Scared of flying, pointy things snce 1979!
"They can't just decide to change their encryption algorithm overnight"
Of course they can! Why they shouldn't?
They know that they'll have to go SSL eventually and nothing avoids them having both SSL and SEED deployed in parallel during transition. Then (just an idea) they could deviate non-IE browsers to the SSL implementations so they could real-world test them on a low volume environment. Once they are satisfied they can open 128-SSL to everybody.
Sorry, try again.
They need SEED before 2000, because of restrictions on exporting 128-bit encryption. They don't need it anymore. And I can't believe it's taken them five years to develop an XPCOM app, and nevertheless, it seems to be available for the brand-new Firefox.
Well, true, all TFA says is "128bit enabled browser didn't be exported out of US by US laws before the year of 2000." Yeah, I wonder if a native Korean wrote that? Anyway, there's currently no reason to stick to SEED, unless there are ulterior motives. Maybe SEED is the new Skipjack?

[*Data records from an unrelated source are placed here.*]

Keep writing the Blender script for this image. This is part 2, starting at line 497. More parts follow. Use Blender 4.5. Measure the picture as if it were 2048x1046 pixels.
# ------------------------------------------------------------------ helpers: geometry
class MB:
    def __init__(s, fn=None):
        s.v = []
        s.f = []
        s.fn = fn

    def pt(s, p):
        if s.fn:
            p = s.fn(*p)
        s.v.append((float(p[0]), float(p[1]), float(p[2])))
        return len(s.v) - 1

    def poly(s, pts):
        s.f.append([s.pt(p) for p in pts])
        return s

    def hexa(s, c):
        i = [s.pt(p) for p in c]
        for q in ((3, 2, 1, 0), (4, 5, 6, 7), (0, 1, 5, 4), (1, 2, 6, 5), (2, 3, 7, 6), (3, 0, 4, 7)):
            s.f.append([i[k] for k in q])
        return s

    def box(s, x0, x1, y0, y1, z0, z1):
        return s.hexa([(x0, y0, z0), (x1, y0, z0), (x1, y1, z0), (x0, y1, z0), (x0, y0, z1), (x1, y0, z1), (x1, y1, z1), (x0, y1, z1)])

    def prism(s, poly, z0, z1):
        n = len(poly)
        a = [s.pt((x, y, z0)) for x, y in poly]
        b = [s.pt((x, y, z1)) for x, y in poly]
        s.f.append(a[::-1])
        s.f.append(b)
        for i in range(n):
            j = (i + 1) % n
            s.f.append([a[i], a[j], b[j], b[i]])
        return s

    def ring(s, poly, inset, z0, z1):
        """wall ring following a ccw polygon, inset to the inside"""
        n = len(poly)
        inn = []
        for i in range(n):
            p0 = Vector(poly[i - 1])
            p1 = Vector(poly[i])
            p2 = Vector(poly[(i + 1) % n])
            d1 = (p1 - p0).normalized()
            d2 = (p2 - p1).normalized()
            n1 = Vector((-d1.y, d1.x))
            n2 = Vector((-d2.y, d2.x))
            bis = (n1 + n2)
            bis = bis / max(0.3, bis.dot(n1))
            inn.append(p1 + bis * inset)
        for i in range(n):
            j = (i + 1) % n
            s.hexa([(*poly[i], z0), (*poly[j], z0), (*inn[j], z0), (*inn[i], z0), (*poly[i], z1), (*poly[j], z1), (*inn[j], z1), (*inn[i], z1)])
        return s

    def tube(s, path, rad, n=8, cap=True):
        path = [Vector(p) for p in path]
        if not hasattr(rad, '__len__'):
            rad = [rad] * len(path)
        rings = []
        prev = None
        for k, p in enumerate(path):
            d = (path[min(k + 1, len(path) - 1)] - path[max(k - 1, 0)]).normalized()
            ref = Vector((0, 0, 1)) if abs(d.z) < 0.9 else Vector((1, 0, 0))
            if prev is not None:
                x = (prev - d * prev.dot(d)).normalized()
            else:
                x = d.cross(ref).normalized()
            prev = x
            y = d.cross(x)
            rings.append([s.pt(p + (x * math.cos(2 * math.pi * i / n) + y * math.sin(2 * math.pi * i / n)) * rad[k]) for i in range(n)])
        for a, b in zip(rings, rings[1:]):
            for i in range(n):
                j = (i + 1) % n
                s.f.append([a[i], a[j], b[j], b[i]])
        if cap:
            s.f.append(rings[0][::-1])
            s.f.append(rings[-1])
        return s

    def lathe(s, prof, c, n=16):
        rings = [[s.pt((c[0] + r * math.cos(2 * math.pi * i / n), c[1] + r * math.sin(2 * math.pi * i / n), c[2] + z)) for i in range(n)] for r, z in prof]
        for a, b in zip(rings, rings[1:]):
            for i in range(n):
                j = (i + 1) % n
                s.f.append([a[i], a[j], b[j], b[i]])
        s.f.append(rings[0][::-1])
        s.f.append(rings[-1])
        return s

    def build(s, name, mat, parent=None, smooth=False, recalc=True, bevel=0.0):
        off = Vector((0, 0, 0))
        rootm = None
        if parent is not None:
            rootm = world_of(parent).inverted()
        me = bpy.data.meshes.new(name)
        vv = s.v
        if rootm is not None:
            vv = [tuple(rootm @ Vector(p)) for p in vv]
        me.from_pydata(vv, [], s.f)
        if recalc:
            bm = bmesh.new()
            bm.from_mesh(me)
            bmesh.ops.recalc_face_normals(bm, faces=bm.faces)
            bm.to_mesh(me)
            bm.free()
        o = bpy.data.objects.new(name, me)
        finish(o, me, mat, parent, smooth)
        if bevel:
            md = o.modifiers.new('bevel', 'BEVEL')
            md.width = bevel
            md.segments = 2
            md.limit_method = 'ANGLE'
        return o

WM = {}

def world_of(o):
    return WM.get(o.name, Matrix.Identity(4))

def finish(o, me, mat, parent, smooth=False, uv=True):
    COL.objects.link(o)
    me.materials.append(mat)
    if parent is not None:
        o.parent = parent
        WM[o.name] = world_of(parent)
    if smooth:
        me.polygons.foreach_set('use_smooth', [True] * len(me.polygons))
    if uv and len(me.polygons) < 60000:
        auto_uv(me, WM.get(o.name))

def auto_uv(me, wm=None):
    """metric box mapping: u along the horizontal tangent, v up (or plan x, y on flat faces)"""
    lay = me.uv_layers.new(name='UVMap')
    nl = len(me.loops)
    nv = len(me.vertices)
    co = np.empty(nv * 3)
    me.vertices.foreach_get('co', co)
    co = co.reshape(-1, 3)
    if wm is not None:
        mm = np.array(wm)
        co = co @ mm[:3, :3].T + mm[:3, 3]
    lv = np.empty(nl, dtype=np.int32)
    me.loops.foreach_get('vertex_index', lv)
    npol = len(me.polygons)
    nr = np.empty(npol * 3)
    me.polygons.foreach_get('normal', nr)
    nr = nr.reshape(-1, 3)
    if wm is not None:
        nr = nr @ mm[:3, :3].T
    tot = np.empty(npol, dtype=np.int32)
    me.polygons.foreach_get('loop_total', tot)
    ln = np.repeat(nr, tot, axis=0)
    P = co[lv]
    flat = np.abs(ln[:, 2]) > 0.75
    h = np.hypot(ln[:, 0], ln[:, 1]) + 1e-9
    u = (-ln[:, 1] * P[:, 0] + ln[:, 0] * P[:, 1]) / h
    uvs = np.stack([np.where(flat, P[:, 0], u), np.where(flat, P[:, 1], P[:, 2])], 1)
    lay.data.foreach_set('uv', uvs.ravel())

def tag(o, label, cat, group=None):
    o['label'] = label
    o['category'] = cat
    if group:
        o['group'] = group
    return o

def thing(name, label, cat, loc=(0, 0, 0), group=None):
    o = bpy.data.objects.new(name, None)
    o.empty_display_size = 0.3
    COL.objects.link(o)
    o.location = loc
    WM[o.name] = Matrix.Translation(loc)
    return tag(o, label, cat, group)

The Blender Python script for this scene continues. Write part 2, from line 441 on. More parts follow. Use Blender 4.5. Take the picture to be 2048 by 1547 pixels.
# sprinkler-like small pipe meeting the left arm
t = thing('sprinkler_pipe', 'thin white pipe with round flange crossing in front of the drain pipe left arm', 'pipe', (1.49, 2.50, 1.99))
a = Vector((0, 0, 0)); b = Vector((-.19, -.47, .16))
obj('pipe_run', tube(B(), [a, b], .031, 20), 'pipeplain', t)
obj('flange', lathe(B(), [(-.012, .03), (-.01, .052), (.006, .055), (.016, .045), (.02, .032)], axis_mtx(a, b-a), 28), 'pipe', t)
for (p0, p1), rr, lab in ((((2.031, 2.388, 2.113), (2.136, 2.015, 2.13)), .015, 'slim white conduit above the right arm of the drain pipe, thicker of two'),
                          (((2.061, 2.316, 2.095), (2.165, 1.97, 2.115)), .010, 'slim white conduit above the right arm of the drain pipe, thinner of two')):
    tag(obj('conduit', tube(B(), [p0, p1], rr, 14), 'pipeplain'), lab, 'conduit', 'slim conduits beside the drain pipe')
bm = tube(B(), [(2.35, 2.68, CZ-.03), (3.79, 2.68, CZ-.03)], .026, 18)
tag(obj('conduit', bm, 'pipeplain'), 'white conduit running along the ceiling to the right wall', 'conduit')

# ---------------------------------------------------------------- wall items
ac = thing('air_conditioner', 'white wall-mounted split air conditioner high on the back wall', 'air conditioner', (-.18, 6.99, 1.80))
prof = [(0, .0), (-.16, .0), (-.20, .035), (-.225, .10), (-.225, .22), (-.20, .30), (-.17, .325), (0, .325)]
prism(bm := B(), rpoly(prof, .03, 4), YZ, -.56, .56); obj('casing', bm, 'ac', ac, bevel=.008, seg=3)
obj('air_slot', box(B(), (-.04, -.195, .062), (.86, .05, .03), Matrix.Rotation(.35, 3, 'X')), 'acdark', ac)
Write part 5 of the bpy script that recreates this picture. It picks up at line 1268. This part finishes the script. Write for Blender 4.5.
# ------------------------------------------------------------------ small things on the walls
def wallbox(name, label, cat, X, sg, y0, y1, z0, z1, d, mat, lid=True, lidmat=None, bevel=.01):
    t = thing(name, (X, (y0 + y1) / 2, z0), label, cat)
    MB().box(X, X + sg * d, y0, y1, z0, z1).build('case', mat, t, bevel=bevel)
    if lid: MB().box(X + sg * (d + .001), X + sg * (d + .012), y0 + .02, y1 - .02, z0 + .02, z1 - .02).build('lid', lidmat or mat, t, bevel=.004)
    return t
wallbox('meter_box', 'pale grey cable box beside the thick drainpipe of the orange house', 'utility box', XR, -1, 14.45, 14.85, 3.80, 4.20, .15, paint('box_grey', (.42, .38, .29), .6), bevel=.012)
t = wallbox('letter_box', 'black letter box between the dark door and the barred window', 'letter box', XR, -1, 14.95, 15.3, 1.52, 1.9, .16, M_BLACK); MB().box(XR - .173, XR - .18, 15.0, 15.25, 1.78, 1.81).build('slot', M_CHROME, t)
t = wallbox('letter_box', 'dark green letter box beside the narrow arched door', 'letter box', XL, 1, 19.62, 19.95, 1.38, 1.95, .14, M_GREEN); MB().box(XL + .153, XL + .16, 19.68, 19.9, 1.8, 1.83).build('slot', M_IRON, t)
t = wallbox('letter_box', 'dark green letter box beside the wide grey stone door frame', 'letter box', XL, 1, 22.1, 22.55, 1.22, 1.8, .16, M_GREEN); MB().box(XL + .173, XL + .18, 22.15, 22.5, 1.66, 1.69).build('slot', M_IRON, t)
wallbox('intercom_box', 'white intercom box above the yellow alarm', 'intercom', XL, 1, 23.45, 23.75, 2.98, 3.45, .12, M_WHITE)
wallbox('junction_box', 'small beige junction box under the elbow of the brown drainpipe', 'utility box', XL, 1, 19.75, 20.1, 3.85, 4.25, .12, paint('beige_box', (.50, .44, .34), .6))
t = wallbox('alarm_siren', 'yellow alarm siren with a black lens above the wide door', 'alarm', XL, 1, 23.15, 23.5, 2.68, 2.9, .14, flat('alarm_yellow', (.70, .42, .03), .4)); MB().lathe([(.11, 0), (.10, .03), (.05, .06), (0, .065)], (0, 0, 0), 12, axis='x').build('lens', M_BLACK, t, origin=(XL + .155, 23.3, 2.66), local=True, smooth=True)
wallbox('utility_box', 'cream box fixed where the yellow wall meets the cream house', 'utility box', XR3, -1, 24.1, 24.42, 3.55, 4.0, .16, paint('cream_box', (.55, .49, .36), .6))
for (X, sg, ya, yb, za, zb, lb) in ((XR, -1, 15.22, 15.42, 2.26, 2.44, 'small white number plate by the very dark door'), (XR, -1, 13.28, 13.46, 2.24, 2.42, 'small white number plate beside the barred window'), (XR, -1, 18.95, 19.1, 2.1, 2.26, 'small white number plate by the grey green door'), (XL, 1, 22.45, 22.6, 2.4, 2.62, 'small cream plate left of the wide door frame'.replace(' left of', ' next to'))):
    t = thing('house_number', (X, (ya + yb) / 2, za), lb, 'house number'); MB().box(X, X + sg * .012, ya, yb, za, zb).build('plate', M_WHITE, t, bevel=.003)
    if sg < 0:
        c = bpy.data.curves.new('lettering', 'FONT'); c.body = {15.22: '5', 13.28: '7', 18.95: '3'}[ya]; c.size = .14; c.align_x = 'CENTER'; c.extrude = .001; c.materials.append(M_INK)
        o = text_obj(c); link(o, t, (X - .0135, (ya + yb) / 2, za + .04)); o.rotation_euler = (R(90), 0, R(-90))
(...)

That, or the native Korean has bungled it to the point where I completely missed some obvious fact, like maybe 128-bit browsers still can't be exported? I doubt it, though.
Don't thank God, thank a doctor!
+5, Smart. Not smartass, just smart.
What they'll be delivering, as far as i understand it, is a custom application designed around some Mozilla technologies, mainly XPCOM but perhaps also using the XUL engine for UI.
they're not delivering a custom browser or browser content. it's a custom app making good use of Mozilla techs.
I don't feel like it...
Yes they do need SEED. No they are not going to switch the entire country of Korea over to SSL and reissue millions of certificates this afternoon because some Firefox evangelist who still lives with his mom thinks they should.
Yes you have certainly missed some obvious facts.